Northern America, 1855
National Archives of Canada (NMC 7037)
Sir George Simpson (1786-1860)
Hudson's Bay Company Archives (Photograph Collection 1987/363-S -25/5 [N1987/335/A2])
Provincial Archives of Manitoba

Simpson, the Hudson's Bay Company Governor-in-Chief from 1821 to 1860, had his own narrow beam, eight-metre "Express Canoe" that carried him across Canada many times. With flag flying, an elite crew of Iroquois voyageurs, and a personal Scottish piper, Simpson's arrival at any outpost was a very special event.

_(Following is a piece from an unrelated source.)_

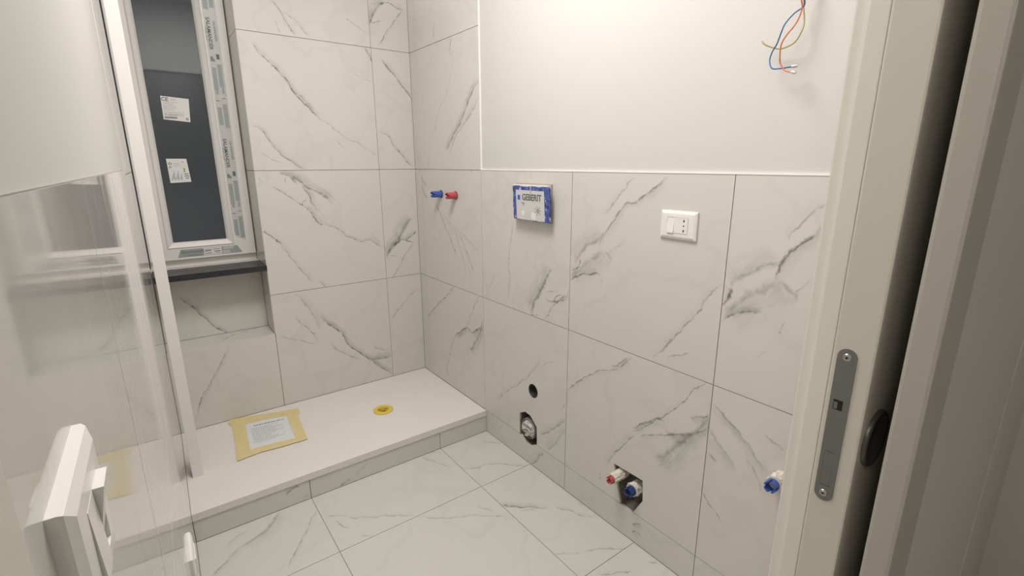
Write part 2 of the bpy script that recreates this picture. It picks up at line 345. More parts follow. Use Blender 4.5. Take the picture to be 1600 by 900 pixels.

Lady Frances Simpson (1812-1853)
Hudson's Bay Company Archives (Photograph Collection Album 10/82 [N6459])
Provincial Archives of Manitoba

Only nineteen and newly married to the Hudson's Bay Governor Sir George Simpson in 1830, Frances Simpson and a companion, Catherine Turner, were the first British women ever to travel by canoe from Lachine (Quebec) to York Factory (Manitoba) on Hudson's Bay.

The Journeys of Sir George Simpson, 1820-60
Hudson's Bay Company Archives, The Beaver, June 1936, p. 33 (N13713)
Provincial Archives of Manitoba (and The Beaver, Canada's National History Society)

Almost all of the travels depicted here were made in birchbark canoes. As Simpson once wrote, "It is strange that all my ailments vanish as soon as I seat myself in a canoe."* Nicknamed the "Little Emperor," he was renowned for his energy, determination, toughness, and business ability.

* Dictionary of Canadian Biography, vol. 8, p. 817.